Inquiry report summary

This is the first document of its kind for the Productivity Commission — a look out across the landscape of factors and influences that may affect Australia’s economic performance over the medium term, in order to offer advice on where our priorities should lie if we are to enhance national welfare.

Key points from Supporting Paper No. 7: University Education

  • Universities are essential to Australia’s continued prosperity. Their research helps to raise productivity and living standards, while the knowledge and skills they teach to students develops human capital for better lifetime prospects, wages and productivity.
  • However, there are tensions between universities’ research and teaching functions.

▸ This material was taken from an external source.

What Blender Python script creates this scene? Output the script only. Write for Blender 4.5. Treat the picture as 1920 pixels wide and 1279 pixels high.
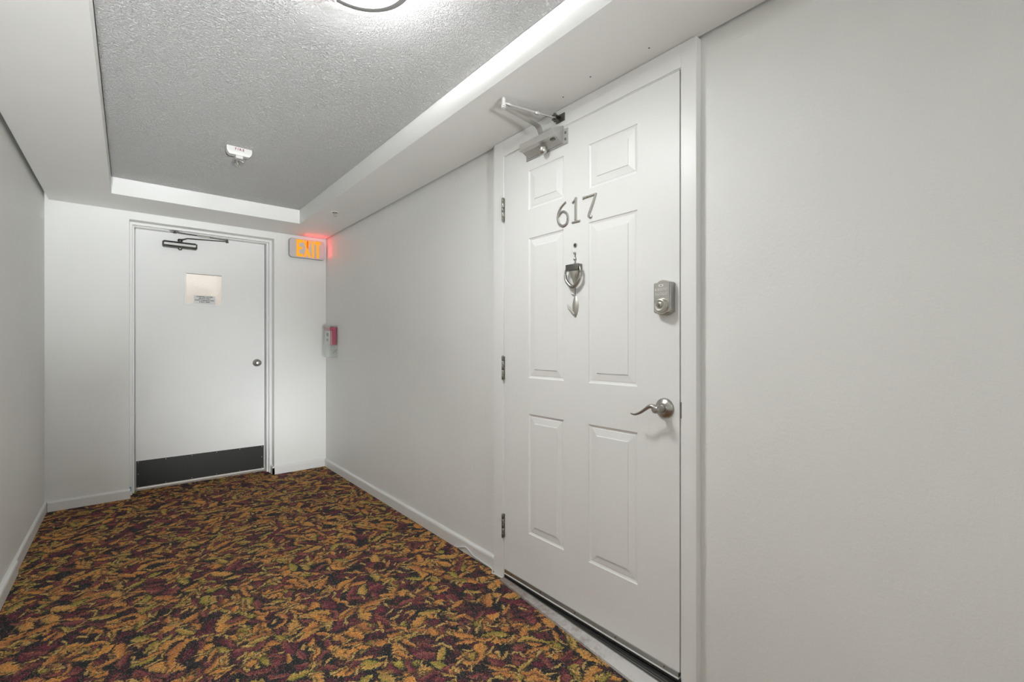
import bpy, bmesh, math, random
from mathutils import Vector, Matrix
random.seed(7)
for o in list(bpy.data.objects):
    bpy.data.objects.remove(o)
scene = bpy.context.scene
COL = scene.collection

# ---------------------------------------------------------------- camera
EYE = 1.1467
cam_data = bpy.data.cameras.new('camera')
cam_data.sensor_width = 36.0
cam_data.sensor_fit = 'HORIZONTAL'
cam_data.lens = 851.64 / 1920 * 36
cam_data.shift_y = 7.9865 / 1920
cam_data.clip_start = 0.02
cam = bpy.data.objects.new('camera', cam_data)
COL.objects.link(cam)
cam.location = (0, 0, EYE)
cam.rotation_euler = (math.pi / 2, 0, -0.7004)
scene.camera = cam

# ---------------------------------------------------------------- world, exposure
world = bpy.data.worlds.new('world')
scene.world = world
world.use_nodes = True
world.node_tree.nodes['Background'].inputs[0].default_value = (0.8, 0.85, 0.9, 1)
world.node_tree.nodes['Background'].inputs[1].default_value = 0.0
vs = scene.view_settings
vs.view_transform = 'Standard'
vs.look = 'None'
vs.gamma = 1
vs.use_curve_mapping = False
vs.exposure = 0.60
TUBE_GLOW = 430.0         # lamp inside each ceiling fixture
LAMP_GLOW = 56.0          # ceiling fixtures' glass
STAIR_POWER = 9.5
EXIT_GLOW = 1.0
# unseen fill lights added behind the camera: two thrown up at the ceiling, a narrow one along the axis
for nm, en, spr, x_, z_, rx, rz in (('fill_uplight', 2.8, 30, -.2, 0.40, 103, -3), ('fill_uplight', 11.0, 40, -.2, 0.30, 114, -2), ('fill_spot', 1.7, 17, -.2, 0.45, 90, -9)):
    dl = bpy.data.lights.new(nm, 'AREA'); dl.shape = 'SQUARE'; dl.size = .3
    dl.energy = en; dl.color = (0.95, 0.98, 1.0); dl.spread = math.radians(spr)
    dlo = bpy.data.objects.new(nm, dl); COL.objects.link(dlo)
    dlo.location = (x_, -3.30, z_); dlo.rotation_euler = (math.radians(rx), 0, math.radians(rz))

# ---------------------------------------------------------------- dimensions (metres)
R = 1.4403        # right wall
L = -0.4462       # left wall
D = 4.4735        # back wall
YB = -3.4         # end of the corridor behind the camera
S = 2.1566        # underside of the dropped soffit
TZ = 2.2674       # textured tray ceiling
TX0, TX1, TY1 = -0.0908, 1.0826, 4.0211
FZ = -0.006       # carpet
XF = 1.4103       # face of the front door's frame
XS = 1.4118       # face of the front door's leaf
DB = 4.660        # face of the stair door's leaf

# ---------------------------------------------------------------- material helpers
def new_mat(name):
    m = bpy.data.materials.new(name)
    m.use_nodes = True
    nt = m.node_tree
    return m, nt, nt.nodes['Principled BSDF'], nt.nodes['Material Output']

class E:
    """tiny expression wrapper round Math nodes"""
    nt = None
    def __init__(s, sock): s.s = sock
    @staticmethod
    def op(o, *a):
        n = E.nt.nodes.new('ShaderNodeMath'); n.operation = o
        for i, v in enumerate(a):
            if isinstance(v, E): E.nt.links.new(v.s, n.inputs[i])
            else: n.inputs[i].default_value = v
        return E(n.outputs[0])
    def __add__(s, o): return E.op('ADD', s, o)
    __radd__ = __add__
    def __sub__(s, o): return E.op('SUBTRACT', s, o)
    def __rsub__(s, o): return E.op('SUBTRACT', o, s)
    def __mul__(s, o): return E.op('MULTIPLY', s, o)
    __rmul__ = __mul__
    def __truediv__(s, o): return E.op('DIVIDE', s, o)

def smooth(x, a, b):
    n = E.nt.nodes.new('ShaderNodeMapRange'); n.interpolation_type = 'SMOOTHSTEP'
    E.nt.links.new(x.s, n.inputs[0])
    n.inputs[1].default_value = a; n.inputs[2].default_value = b
    n.inputs[3].default_value = 0; n.inputs[4].default_value = 1
    return E(n.outputs[0])

def vec(x, y, z=0.0):
    n = E.nt.nodes.new('ShaderNodeCombineXYZ')
    for i, v in enumerate((x, y, z)):
        if isinstance(v, E): E.nt.links.new(v.s, n.inputs[i])
        else: n.inputs[i].default_value = v
    return n.outputs[0]

def sep(v):
    n = E.nt.nodes.new('ShaderNodeSeparateXYZ'); E.nt.links.new(v, n.inputs[0])
    return E(n.outputs[0]), E(n.outputs[1]), E(n.outputs[2])

def noise(v, scale, detail=2, rough=0.5, dist=0.0):
    n = E.nt.nodes.new('ShaderNodeTexNoise'); E.nt.links.new(v, n.inputs['Vector'])
    n.inputs['Scale'].default_value = scale; n.inputs['Detail'].default_value = detail
    n.inputs['Roughness'].default_value = rough; n.inputs['Distortion'].default_value = dist
    return n

def voro(v, scale, rnd=1.0, feature='F1'):
    n = E.nt.nodes.new('ShaderNodeTexVoronoi'); n.voronoi_dimensions = '2D'; n.feature = feature
    E.nt.links.new(v, n.inputs['Vector']); n.inputs['Scale'].default_value = scale
    n.inputs['Randomness'].default_value = rnd
    return n

def mix(a, b, f):
    n = E.nt.nodes.new('ShaderNodeMix'); n.data_type = 'RGBA'
    for k, v in ((6, a), (7, b)):
        if isinstance(v, tuple): n.inputs[k].default_value = (*v, 1)
        else: E.nt.links.new(v, n.inputs[k])
    if isinstance(f, E): E.nt.links.new(f.s, n.inputs[0])
    else: n.inputs[0].default_value = f
    return n.outputs[2]

def ramp(f, stops):
    n = E.nt.nodes.new('ShaderNodeValToRGB'); E.nt.links.new(f.s, n.inputs[0])
    cr = n.color_ramp
    while len(cr.elements) < len(stops): cr.elements.new(0.5)
    for e, (p, c) in zip(cr.elements, stops):
        e.position = p; e.color = (*c, 1)
    return n.outputs[0]

def obj_coord():
    n = E.nt.nodes.new('ShaderNodeNewGeometry')
    return n.outputs['Position']

def bump(nt, bsdf, h, dist, strength=1.0):
    n = nt.nodes.new('ShaderNodeBump'); n.inputs['Distance'].default_value = dist
    n.inputs['Strength'].default_value = strength
    nt.links.new(h.s if isinstance(h, E) else h, n.inputs['Height'])
    nt.links.new(n.outputs[0], bsdf.inputs['Normal'])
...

Many university staff are more interested in, and rewarded for, conducting research (due to established cultures and the importance international research rankings).
  • Teaching therefore plays second fiddle to research, with consequences for student satisfaction, teaching quality, and graduate outcomes.
  • Realigning university incentives (both financial and institutional) closer towards the interests of students and taxpayers would help restore balance.

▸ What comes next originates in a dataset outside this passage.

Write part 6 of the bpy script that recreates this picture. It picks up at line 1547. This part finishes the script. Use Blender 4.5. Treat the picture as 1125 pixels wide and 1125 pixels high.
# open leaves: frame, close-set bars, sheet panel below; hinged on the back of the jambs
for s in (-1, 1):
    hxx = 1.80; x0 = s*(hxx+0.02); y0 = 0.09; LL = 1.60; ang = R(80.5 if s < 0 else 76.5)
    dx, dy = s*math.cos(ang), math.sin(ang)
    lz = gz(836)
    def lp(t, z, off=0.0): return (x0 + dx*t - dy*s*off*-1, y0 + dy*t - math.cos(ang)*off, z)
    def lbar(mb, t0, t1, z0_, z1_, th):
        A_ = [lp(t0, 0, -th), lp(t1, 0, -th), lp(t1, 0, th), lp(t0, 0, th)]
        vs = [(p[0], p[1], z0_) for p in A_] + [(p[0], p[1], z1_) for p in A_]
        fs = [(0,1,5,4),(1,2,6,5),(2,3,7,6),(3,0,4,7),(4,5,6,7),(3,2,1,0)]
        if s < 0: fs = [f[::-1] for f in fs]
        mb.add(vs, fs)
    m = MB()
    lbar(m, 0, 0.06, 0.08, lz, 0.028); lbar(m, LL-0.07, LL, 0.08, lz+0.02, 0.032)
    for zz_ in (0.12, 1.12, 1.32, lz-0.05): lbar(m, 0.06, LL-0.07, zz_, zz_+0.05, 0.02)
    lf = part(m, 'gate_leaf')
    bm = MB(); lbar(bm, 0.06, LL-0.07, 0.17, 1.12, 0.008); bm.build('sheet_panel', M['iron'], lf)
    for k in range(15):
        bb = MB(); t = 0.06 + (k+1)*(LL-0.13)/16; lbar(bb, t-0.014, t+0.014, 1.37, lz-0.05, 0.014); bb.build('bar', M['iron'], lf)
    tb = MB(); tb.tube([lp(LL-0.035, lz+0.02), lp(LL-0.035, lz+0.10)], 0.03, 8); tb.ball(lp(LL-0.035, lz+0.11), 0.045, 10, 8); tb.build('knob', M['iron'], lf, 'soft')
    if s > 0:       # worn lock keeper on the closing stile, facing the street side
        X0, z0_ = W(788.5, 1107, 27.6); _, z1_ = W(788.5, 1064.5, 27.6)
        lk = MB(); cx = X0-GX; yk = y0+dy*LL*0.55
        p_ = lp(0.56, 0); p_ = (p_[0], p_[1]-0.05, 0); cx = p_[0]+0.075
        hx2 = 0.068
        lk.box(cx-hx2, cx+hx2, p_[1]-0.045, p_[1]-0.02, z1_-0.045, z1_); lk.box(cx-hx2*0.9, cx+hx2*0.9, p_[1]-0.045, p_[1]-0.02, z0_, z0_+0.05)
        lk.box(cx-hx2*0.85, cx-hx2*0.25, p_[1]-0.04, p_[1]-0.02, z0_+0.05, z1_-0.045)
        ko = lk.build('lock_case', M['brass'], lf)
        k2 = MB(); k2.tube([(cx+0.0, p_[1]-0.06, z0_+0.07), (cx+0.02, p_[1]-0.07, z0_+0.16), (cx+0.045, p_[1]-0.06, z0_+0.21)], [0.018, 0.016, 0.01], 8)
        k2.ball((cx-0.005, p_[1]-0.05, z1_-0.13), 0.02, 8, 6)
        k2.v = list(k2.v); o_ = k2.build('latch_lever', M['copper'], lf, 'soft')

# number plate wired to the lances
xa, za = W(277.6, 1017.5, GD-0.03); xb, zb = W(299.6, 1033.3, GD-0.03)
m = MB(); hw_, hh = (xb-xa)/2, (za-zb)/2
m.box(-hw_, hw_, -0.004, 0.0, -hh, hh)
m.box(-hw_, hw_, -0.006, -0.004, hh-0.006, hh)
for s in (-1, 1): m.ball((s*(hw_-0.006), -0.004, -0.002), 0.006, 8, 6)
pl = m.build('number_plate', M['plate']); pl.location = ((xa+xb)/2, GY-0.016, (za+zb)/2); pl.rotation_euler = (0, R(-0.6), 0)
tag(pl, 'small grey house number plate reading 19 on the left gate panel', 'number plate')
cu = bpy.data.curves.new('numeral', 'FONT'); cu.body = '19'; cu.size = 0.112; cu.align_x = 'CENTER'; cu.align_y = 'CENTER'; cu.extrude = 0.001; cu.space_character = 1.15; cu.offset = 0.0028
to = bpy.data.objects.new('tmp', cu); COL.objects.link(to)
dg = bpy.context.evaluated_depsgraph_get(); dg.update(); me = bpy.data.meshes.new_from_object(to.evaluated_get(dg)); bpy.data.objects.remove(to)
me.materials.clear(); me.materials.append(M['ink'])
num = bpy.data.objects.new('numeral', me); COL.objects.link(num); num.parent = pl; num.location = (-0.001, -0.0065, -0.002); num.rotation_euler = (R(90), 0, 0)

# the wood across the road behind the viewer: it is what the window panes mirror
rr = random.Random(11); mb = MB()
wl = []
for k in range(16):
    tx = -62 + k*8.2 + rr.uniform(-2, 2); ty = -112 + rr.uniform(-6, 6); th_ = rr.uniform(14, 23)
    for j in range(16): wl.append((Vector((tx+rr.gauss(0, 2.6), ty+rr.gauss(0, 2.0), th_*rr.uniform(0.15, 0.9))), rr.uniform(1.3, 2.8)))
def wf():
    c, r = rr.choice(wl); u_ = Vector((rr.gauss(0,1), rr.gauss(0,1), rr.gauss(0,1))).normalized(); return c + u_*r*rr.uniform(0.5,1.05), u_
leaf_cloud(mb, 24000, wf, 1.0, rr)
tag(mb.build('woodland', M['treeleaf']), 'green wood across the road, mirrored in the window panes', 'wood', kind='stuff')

− As the exact scale of any issues in teaching quality or student outcomes are difficult to determine, a first step would be improving their measurement, which would itself encourage universities to focus more on their teaching function.
− The appropriateness of Australia’s existing consumer law provisions and their application to the higher education sector could also be reviewed to determine whether they provide sufficient restitution for inadequate teaching quality.
− Financial incentives, such as through performance-contingent funding (as proposed in the 2017-18 Budget) are also a step in the right direction, although there are a range of challenges with making this approach fair and effective.

  • There is limited evidence that teaching quality is improved by universities jointly undertaking research and teaching (the ‘teaching-research nexus’), which undermines the rationale for the Australian Government’s restriction that all universities must do both.
  • The teaching-research nexus is also used to justify cross-subsidies from teaching to research. This can create labour market distortions, as it encourages universities to increase the number of students undertaking high-margin courses and minimise the number doing low-margin courses, to increase research funds.

– Making payments to universities for Commonwealth-supported places more cost-reflective would be an option to address the problem. However, it would have undesirable flow-on effects to university research capacity unless offset by other funding initiatives. It cannot be recommended without a reassessment of research funding arrangements for universities, or indeed their overall operation.

  • Structural challenges in the Higher Education Loan Program (HELP) debt system can also result in unproductive skills formation. Increased costs for taxpayers associated with this may encourage short-term savings that have unintended consequences (such as limiting access and efficiency) or that undermine the principles of the system.
  • As a solution, the Government has proposed decreasing the initial HELP repayment threshold. More debtors would make repayments, reducing the cost of the system.

− This is unlikely to address many long-term structural challenges and could result in reduced labour supply and workforce participation through higher effective marginal tax rates. It could also undermine the historical ‘guaranteed returns’ principle of HELP (although it is subject to debate whether this remains a valid rationale).
− A less distortionary method of reducing doubtful HELP debts would be to collect outstanding amounts from deceased estates (with adequate protections for hardship).